各国で革新的な解決策が模索されており、ひとつの方法として鳥類や鳥類学にヒントを得た技術を開発し、検知されずに偵察することなどを可能にしようと試みている。

レーダーに検知されないという強みも

そうしたなかでインド軍は今回、日本の陸上自衛隊の共同演習の中で「アルジュン」と「ディープ」と名付けた2羽のワシを披露した。鳥類にヒントを得た技術を使うのではなく、鳥そのものの能力を借りようという発想だ。

インドのトリビューン紙は3月6日、「『アルジュン』と『ディープ』はドローンを妨害・捕捉し、地上とセキュア通信で接続されている頭部カメラを使ってライブ映像を提供するよう訓練されている」と報じた。

「アルジュン」と「ディープ」のような鳥は敵のレーダーに検知されることなく監視や妨害の任務を遂行し、注目を集めることなく複雑な地形の中を進む方法を提供する。これは敵のレーダーに検知される従来のドローンと比べて重要な強みだ。

インド軍は2022年11月にウッタラカンド州アウリで行ったアメリカとの合同演習「ユド・アビヤス」で、「アルジュン」と名付け訓練したタカを使用している。演習の際に撮影された映像には、アルジュンが4つの回転翼を持つドローンを巧みに妨害・捕捉する様子が映っており、その技術の精度と効果を見せつけている。

インド軍は訓練した犬やタカを軍事作戦に活用

インド陸軍の関係者は2022年11月にインドのニュースメディア「ANI」に対して、「インド軍は敵のドローンを捕捉するために、初の試みとしてタカを使用している。インド軍では訓練を施した犬やタカを軍事作戦に活用している」と述べていた。
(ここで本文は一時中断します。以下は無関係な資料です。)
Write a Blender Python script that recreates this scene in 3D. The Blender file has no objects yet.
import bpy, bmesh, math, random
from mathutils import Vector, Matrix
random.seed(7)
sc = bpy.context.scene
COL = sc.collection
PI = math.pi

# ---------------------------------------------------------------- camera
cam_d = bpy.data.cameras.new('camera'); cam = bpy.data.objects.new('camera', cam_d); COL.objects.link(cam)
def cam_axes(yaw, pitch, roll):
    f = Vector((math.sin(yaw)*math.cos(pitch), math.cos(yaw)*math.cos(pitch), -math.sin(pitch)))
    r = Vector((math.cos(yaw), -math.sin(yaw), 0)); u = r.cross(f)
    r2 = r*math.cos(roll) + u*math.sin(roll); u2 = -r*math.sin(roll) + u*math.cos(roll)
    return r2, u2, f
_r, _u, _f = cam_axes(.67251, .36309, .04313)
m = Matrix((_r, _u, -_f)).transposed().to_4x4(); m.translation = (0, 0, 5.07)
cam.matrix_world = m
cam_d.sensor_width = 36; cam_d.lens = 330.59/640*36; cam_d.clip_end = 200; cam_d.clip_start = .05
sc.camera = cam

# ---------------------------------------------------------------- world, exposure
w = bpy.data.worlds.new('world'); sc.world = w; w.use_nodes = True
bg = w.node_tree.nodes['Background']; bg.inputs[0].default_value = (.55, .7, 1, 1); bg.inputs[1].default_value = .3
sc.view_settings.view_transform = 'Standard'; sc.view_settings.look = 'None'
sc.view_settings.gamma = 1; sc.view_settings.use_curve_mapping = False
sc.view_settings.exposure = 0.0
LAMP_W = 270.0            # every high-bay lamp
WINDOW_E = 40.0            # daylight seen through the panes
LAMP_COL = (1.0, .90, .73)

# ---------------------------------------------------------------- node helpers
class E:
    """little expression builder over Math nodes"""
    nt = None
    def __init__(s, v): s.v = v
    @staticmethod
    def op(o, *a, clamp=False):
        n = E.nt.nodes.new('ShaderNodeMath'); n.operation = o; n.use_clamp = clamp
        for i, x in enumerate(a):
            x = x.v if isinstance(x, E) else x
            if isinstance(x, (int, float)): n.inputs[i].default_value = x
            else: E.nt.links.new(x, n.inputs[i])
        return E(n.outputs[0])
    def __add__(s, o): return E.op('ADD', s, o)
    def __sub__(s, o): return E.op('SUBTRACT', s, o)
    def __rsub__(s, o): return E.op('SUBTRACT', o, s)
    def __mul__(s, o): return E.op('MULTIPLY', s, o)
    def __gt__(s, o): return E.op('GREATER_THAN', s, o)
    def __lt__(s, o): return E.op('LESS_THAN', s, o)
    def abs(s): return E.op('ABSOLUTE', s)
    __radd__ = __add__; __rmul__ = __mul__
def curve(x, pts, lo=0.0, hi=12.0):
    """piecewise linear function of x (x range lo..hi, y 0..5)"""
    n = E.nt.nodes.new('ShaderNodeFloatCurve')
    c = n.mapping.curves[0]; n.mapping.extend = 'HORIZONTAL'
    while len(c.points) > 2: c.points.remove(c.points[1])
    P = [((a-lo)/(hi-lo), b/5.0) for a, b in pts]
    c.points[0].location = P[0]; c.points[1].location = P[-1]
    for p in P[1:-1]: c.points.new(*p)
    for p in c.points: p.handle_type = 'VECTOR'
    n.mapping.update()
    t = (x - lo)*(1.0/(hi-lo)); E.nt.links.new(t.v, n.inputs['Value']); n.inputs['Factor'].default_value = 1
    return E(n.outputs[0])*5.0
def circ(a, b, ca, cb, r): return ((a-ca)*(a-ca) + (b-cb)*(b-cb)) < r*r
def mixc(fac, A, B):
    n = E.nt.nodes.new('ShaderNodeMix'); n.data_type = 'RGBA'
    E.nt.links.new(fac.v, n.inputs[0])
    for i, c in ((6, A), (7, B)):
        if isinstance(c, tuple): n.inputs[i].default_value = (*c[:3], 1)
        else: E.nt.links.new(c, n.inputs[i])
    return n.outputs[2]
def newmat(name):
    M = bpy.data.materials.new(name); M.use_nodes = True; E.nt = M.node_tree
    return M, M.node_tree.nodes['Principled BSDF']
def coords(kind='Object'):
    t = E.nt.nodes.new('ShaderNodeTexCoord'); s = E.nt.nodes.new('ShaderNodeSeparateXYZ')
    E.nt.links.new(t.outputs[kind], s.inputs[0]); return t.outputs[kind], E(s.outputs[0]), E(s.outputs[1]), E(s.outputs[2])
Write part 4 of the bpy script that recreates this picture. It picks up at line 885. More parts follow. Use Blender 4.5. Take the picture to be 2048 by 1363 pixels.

また2020年11月30日にはインドのメディア「ザ・プリント」が軍関係者の発言を引用し、次のように伝えた。「これらのタカは訓練の中で数百のクワッドコプターを妨害・捕捉し、時には完全に破壊した。相手がクワッドコプターだから、これまでのところどのタカも怪我をしていない」

一方で中国は、鳥にヒントを得た新たな軍事技術の開発を進めている。

中国・西北工業大学の研究者たちは、「リトル・ファルコン」という名前の羽ばたき型ドローンの開発に取り組んでいる。西安省で飛行実験が行われたこの鳥のようなドローンは、軍事偵察などさまざまな用途に使える最先端の設計だという。

また中国の国営放送局CCTVは最近、鳥に似た新しいドローンを紹介した。CCTVの報道によれば、新たなクランク機構を発明したことで機敏な飛行制御が可能になり、翼を羽ばたかせながら折りたたむことが可能になったということだ。